--- START ---

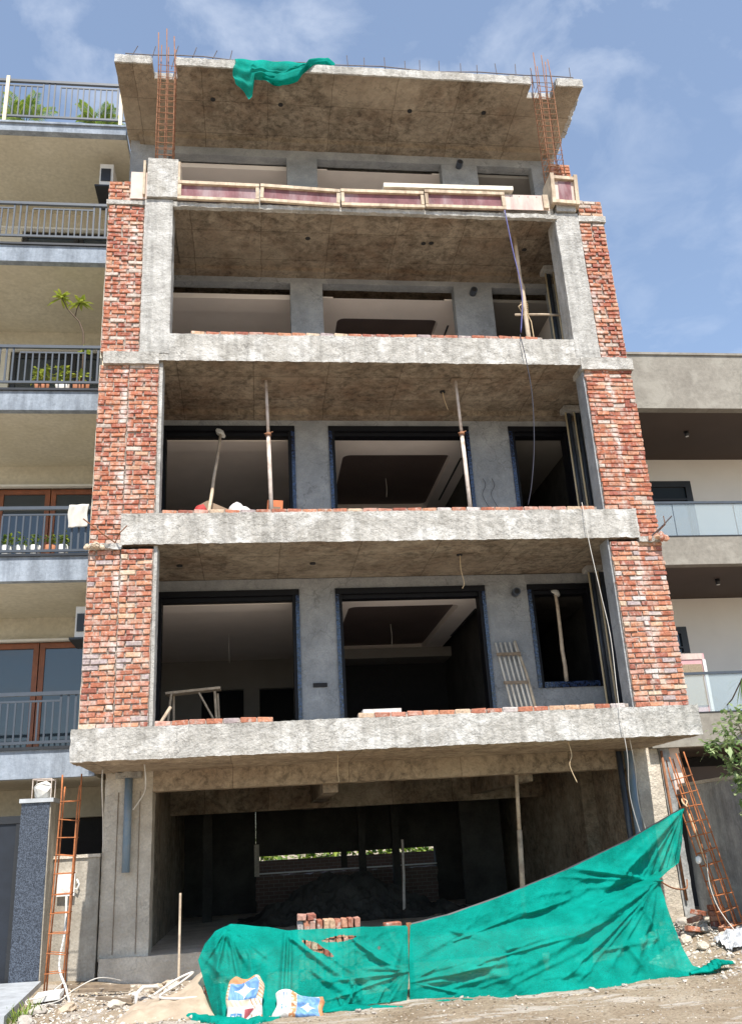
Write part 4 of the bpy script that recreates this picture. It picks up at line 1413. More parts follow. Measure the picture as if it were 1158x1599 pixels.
# ================================================================== SHUTTERING ON THE FOURTH SLAB
def panel(x0, x1, z0, z1, label, tilt=0.0, plain=False, y=-0.075, dz=0.0):
    t = thing('formwork_shutter', ((x0 + x1) / 2, y, z0), label, 'formwork', 'shutter boards on the slab edge')
    rot = Matrix.Rotation(tilt, 3, 'Y')
    org = ((x0 + x1) / 2, y, (z0 + z1) / 2)
    B().box(x0, x1, y, y + 0.014, z0, z1, 0, rot, org).build('plywood', ['ply_pale' if plain else 'ply'], t)
    if not plain:
        B().box(x0, x1, y - 0.055, y - 0.001, z1 - 0.058, z1 + 0.004, 0, rot, org).build('top_batten', ['timber'], t)
        B().box(x0, x1, y - 0.055, y - 0.001, z0 - 0.004, z0 + 0.055, 0, rot, org).build('bottom_batten', ['timber'], t)
        for x in (x0 + 0.001, x1 - 0.061):
            B().box(x, x + 0.06, y - 0.05, y - 0.002, z0 + 0.072, z1 - 0.077, 0, rot, org).build('stud', ['timber'], t)
    else:
        for k in range(5):
            B().box(x0 + 0.1 + k * 0.17, x0 + 0.115 + k * 0.17, y - 0.004, y - 0.0005, z1 - 0.05, z1 - 0.035, 0, rot, org).build('nail_head', ['rebar_dark'], t)
        B().box(x1 - 0.12, x1 - 0.02, y - 0.05, y - 0.001, z0 + 0.02, z1 - 0.02, 0, rot, org).build('end_block', ['timber'], t)
    return t


panel(-3.36, -1.92, 12.38, 12.77, 'purple plywood shutter with cream battens next to the left column head', 0.012)
panel(-1.90, -0.46, 12.37, 12.74, 'slightly tilted plywood shutter, second from the left column head', 0.045)
panel(-0.44, 1.10, 12.37, 12.73, 'plywood shutter with brown battens under the left end of the white plank', -0.006)
panel(1.12, 2.64, 12.40, 12.78, 'plywood shutter wholly under the long white plank', -0.004)
panel(2.66, 3.50, 12.44, 12.78, 'plain pinkish shutter board without battens next to the right column head', -0.01, True)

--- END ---

* Exercise aim *
Extract the full listing above verbatim; pictures are to be left out of the copy.

* Correct response *
Write part 4 of the bpy script that recreates this picture. It picks up at line 1413. More parts follow. Measure the picture as if it were 1158x1599 pixels.
# ================================================================== SHUTTERING ON THE FOURTH SLAB
def panel(x0, x1, z0, z1, label, tilt=0.0, plain=False, y=-0.075, dz=0.0):
    t = thing('formwork_shutter', ((x0 + x1) / 2, y, z0), label, 'formwork', 'shutter boards on the slab edge')
    rot = Matrix.Rotation(tilt, 3, 'Y')
    org = ((x0 + x1) / 2, y, (z0 + z1) / 2)
    B().box(x0, x1, y, y + 0.014, z0, z1, 0, rot, org).build('plywood', ['ply_pale' if plain else 'ply'], t)
    if not plain:
        B().box(x0, x1, y - 0.055, y - 0.001, z1 - 0.058, z1 + 0.004, 0, rot, org).build('top_batten', ['timber'], t)
        B().box(x0, x1, y - 0.055, y - 0.001, z0 - 0.004, z0 + 0.055, 0, rot, org).build('bottom_batten', ['timber'], t)
        for x in (x0 + 0.001, x1 - 0.061):
            B().box(x, x + 0.06, y - 0.05, y - 0.002, z0 + 0.072, z1 - 0.077, 0, rot, org).build('stud', ['timber'], t)
    else:
        for k in range(5):
            B().box(x0 + 0.1 + k * 0.17, x0 + 0.115 + k * 0.17, y - 0.004, y - 0.0005, z1 - 0.05, z1 - 0.035, 0, rot, org).build('nail_head', ['rebar_dark'], t)
        B().box(x1 - 0.12, x1 - 0.02, y - 0.05, y - 0.001, z0 + 0.02, z1 - 0.02, 0, rot, org).build('end_block', ['timber'], t)
    return t


panel(-3.36, -1.92, 12.38, 12.77, 'purple plywood shutter with cream battens next to the left column head', 0.012)
panel(-1.90, -0.46, 12.37, 12.74, 'slightly tilted plywood shutter, second from the left column head', 0.045)
panel(-0.44, 1.10, 12.37, 12.73, 'plywood shutter with brown battens under the left end of the white plank', -0.006)
panel(1.12, 2.64, 12.40, 12.78, 'plywood shutter wholly under the long white plank', -0.004)
panel(2.66, 3.50, 12.44, 12.78, 'plain pinkish shutter board without battens next to the right column head', -0.01, True)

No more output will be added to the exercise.